То, что Вундт не понимал, что такое обычай, можно видеть и из других его сочинений. Например, в «Очерках психологии» он дает такое определение:

«Индивидуальные волевые нормы обычая связываются обыкновенно в своих, во многом неясных еще, начатках с развитием мифа; отношение между мифом и обычаем соответствует отношению внутренних мотивов к внешнему волевому действию. Везде, где возникновение таких обычаев мы можем проследить с некоторым вероятием, они оказываются пережитками или видоизменениями определенных ф о р м к у л ь т а» (Вундт, 1912, с. 268). Здесь он явно путает обычай с обрядом, ритуалом только потому, что обряд действительно является обычаем, причем наиболее ярким, заметным. Именно поэтому этнография и предпочитает собирать и описывать под именем «обычаев» именно такие пережитки обрядовых способов поведения. Обычаи же в собственном смысле слова этнография не может различить в общем потоке поведения. Использую для пояснения слова М. Коула о культуре: «Как рыбам воду, нам не удается “увидеть” культуру, поскольку она является средой, в которой мы существуем» (Коул, с. 22). Вот так же этнографу трудно рассмотреть обычай, если он в этой среде не подкрашен каким-либо смыслом, помимо чисто житейского. Рассмотреть обычай в этом смысле – дело психологов. И Вундт был близок к этому.

В «Этике», рассуждая о сходстве инстинкта и обычая, он стоял на грани того, чтобы создать психологическую теорию обычного поведения, когда заявил, что «обычай, хотя всегда является всеобщею нормой поведения, имеет частью индивидуальные, частью социальные цели» (Вундт, 1887, с. 119). Но уже в следующем разделе этого сочинения он уходит от возможности объяснить обычай чисто психологически и утверждает: «Там, где возможно проследить обычай до его источников, он приводит к представлениям, которые по большей части далеко разнятся от позднейших мотивов. В подавляющей массе случаев религиозные представления, кажется, являются первичными источниками, из которых вытекал обычай» (Там же, с.121).

Такое понимание обычая Вундтом необходимо учесть. Это позволит определиться со всем последующим материалом: как бы молодой Вундт ни воевал с Кантом, но из-под чар понятия «нравственного императива» или правящей нравственности по-настоящему он вырваться не смог. Следовательно, весь последующий разговор он ведет не о нравственности, которая есть собрание нравов, под видом обычаев управляющих нашим поведением, а о нравственности, правящей жизнью, то есть осуждающей и поощряющей, сопоставимой со сводом неписаных законов и правил поведения.

В силу этого он как бы проскальзывает вместе с моралистами над психологической основой, над своего рода механикой того, что есть обычай, нравы и нравственность.
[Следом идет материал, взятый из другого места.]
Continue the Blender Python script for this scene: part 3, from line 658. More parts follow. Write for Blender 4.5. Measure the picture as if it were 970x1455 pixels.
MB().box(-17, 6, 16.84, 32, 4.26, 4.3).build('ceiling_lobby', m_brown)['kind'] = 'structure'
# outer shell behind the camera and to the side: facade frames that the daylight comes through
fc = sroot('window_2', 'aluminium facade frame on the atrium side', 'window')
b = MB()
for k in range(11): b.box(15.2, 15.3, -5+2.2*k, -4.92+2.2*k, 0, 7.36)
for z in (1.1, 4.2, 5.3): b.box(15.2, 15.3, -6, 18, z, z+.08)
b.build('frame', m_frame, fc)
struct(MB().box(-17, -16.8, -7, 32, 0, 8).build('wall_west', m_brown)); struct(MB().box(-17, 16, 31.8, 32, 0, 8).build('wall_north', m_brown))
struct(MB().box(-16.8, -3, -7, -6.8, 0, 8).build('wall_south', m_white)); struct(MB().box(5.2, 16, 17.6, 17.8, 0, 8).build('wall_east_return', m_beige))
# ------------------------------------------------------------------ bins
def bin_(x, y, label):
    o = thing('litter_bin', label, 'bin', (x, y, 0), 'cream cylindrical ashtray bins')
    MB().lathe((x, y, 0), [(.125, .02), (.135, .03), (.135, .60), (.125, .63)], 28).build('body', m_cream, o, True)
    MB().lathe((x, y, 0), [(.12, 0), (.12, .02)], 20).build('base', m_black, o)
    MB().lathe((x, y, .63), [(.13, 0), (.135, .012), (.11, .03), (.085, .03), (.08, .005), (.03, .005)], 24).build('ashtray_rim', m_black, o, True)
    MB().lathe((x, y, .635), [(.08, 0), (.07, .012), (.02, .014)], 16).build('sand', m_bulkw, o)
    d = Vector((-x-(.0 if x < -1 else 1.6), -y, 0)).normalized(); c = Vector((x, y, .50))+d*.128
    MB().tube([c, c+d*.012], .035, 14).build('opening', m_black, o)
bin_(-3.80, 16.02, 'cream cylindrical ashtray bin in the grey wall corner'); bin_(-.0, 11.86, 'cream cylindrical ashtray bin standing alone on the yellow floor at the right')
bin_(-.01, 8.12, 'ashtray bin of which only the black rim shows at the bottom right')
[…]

Он постоянно говорит о некоем «мериле нравственного чувства», а не о его устройстве:

«Хотя нравственное чувство и нравственные понятия в различные времена были весьма различны, но то, что принимали за мерило нравственных поступков, не изменялось в такой степени, чтобы не могло быть приведено в один и тот же ряд развития» (Вундт, 1866, с.133).

Из этого довольно туманного заявления, тем не менее, ясно, что далее должен начаться поиск этого «мерила», то есть того, по чему оцениваются поступки людей:

«Но независимо от содержания нравственных чувств, можно уже из одной формы их делать выводы о процессе их образования. Понятия добра и зла существуют в нас первоначально в виде идей, в виде результатов инстинктивного познания» (Там же).

Итак, в основе нравственных оценок лежит понятие того, что поступок совершен во Зло или на Добро. Далее возникает вопрос, сопоставимый со знаменитым: Что есть истина? Что есть Зло и что есть Добро? Что такое хорошо и что такое плохо?

Однако: «До сих пор едва ли успели определить понятие добра по всем его признакам, а происхождение его, как идеи, пока еще совершенно скрывается во мраке бессознательной души» (Там же).

Тем не менее, задача ясна: дать определение и выяснить происхождение чувства Добра-Зла, то есть способности человека давать оценки своим поступкам. Я подчеркиваю, для Вундта звучит именно это: своим поступкам. Нравственность для него, как для воспитанника немецкой романтической среды, в первую очередь, внутреннее чувство, внутренняя способность на добро и зло, на самооценку, а не инструмент общественного управления поведением своих членов. Поэтому далее он очень много внимания уделяет определению понятий убеждения и намерения, которые сейчас в психологии больше называются побудительными мотивами.

«О том, стремится ли известная личность осуществить в себе цель добра, мы судим только по ее поступкам. Но поступки только внешние знаки убеждения и намерения. Мы признаем поступки добрыми только тогда, когда они согласны с убеждением. Это согласие действий с убеждением составляет нравственную п р а в д у. Ее противоположность есть ложь. Поступки мы берем здесь в самом обширном смысле; поступок есть даже каждое сказанное слово, вообще всякое проявление внутренних мотивов в движении» (Там же, с.133–134).